--- begin ---

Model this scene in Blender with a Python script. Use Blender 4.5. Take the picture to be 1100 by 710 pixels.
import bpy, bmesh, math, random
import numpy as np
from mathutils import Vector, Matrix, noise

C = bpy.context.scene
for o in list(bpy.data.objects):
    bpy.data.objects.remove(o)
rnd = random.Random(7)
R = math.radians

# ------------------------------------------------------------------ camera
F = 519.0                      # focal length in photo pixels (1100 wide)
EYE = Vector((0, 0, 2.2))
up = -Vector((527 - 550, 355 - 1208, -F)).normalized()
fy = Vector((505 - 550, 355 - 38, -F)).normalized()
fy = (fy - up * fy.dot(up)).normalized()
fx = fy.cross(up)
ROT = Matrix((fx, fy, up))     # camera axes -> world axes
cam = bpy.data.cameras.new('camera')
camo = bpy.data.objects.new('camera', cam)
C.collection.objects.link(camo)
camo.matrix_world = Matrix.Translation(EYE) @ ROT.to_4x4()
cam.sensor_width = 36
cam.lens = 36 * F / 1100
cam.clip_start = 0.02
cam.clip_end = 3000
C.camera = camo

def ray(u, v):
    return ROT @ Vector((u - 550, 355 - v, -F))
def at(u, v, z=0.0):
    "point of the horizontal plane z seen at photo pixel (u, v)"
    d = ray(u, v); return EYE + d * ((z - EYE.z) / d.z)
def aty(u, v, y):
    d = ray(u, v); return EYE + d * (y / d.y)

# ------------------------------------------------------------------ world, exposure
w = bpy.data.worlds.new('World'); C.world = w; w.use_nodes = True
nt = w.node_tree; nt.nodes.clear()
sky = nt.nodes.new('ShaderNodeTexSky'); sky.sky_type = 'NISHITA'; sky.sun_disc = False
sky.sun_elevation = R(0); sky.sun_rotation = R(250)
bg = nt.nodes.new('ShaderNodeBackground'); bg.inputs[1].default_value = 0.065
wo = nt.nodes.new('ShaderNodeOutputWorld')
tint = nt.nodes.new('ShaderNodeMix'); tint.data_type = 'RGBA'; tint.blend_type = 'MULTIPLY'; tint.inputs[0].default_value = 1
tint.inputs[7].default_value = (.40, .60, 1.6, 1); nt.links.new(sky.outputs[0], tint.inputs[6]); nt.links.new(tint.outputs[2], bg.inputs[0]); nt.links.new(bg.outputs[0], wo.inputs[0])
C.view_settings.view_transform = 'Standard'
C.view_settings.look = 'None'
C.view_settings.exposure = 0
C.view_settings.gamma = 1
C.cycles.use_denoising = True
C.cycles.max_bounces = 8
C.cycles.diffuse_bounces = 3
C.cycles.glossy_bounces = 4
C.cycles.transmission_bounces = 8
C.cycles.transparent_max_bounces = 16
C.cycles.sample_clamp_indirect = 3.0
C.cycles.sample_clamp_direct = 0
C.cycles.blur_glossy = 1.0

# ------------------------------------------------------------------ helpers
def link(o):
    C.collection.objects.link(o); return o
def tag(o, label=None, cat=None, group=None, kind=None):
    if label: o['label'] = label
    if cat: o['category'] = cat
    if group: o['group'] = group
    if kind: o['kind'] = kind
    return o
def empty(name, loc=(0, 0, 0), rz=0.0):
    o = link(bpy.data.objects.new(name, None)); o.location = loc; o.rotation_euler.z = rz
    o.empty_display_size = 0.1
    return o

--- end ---

_Instructions to follow_
Retype the material in full, character for character.

_Answer to the exercise_
Model this scene in Blender with a Python script. Use Blender 4.5. Take the picture to be 1100 by 710 pixels.
import bpy, bmesh, math, random
import numpy as np
from mathutils import Vector, Matrix, noise

C = bpy.context.scene
for o in list(bpy.data.objects):
    bpy.data.objects.remove(o)
rnd = random.Random(7)
R = math.radians

# ------------------------------------------------------------------ camera
F = 519.0                      # focal length in photo pixels (1100 wide)
EYE = Vector((0, 0, 2.2))
up = -Vector((527 - 550, 355 - 1208, -F)).normalized()
fy = Vector((505 - 550, 355 - 38, -F)).normalized()
fy = (fy - up * fy.dot(up)).normalized()
fx = fy.cross(up)
ROT = Matrix((fx, fy, up))     # camera axes -> world axes
cam = bpy.data.cameras.new('camera')
camo = bpy.data.objects.new('camera', cam)
C.collection.objects.link(camo)
camo.matrix_world = Matrix.Translation(EYE) @ ROT.to_4x4()
cam.sensor_width = 36
cam.lens = 36 * F / 1100
cam.clip_start = 0.02
cam.clip_end = 3000
C.camera = camo

def ray(u, v):
    return ROT @ Vector((u - 550, 355 - v, -F))
def at(u, v, z=0.0):
    "point of the horizontal plane z seen at photo pixel (u, v)"
    d = ray(u, v); return EYE + d * ((z - EYE.z) / d.z)
def aty(u, v, y):
    d = ray(u, v); return EYE + d * (y / d.y)

# ------------------------------------------------------------------ world, exposure
w = bpy.data.worlds.new('World'); C.world = w; w.use_nodes = True
nt = w.node_tree; nt.nodes.clear()
sky = nt.nodes.new('ShaderNodeTexSky'); sky.sky_type = 'NISHITA'; sky.sun_disc = False
sky.sun_elevation = R(0); sky.sun_rotation = R(250)
bg = nt.nodes.new('ShaderNodeBackground'); bg.inputs[1].default_value = 0.065
wo = nt.nodes.new('ShaderNodeOutputWorld')
tint = nt.nodes.new('ShaderNodeMix'); tint.data_type = 'RGBA'; tint.blend_type = 'MULTIPLY'; tint.inputs[0].default_value = 1
tint.inputs[7].default_value = (.40, .60, 1.6, 1); nt.links.new(sky.outputs[0], tint.inputs[6]); nt.links.new(tint.outputs[2], bg.inputs[0]); nt.links.new(bg.outputs[0], wo.inputs[0])
C.view_settings.view_transform = 'Standard'
C.view_settings.look = 'None'
C.view_settings.exposure = 0
C.view_settings.gamma = 1
C.cycles.use_denoising = True
C.cycles.max_bounces = 8
C.cycles.diffuse_bounces = 3
C.cycles.glossy_bounces = 4
C.cycles.transmission_bounces = 8
C.cycles.transparent_max_bounces = 16
C.cycles.sample_clamp_indirect = 3.0
C.cycles.sample_clamp_direct = 0
C.cycles.blur_glossy = 1.0

# ------------------------------------------------------------------ helpers
def link(o):
    C.collection.objects.link(o); return o
def tag(o, label=None, cat=None, group=None, kind=None):
    if label: o['label'] = label
    if cat: o['category'] = cat
    if group: o['group'] = group
    if kind: o['kind'] = kind
    return o
def empty(name, loc=(0, 0, 0), rz=0.0):
    o = link(bpy.data.objects.new(name, None)); o.location = loc; o.rotation_euler.z = rz
    o.empty_display_size = 0.1
    return o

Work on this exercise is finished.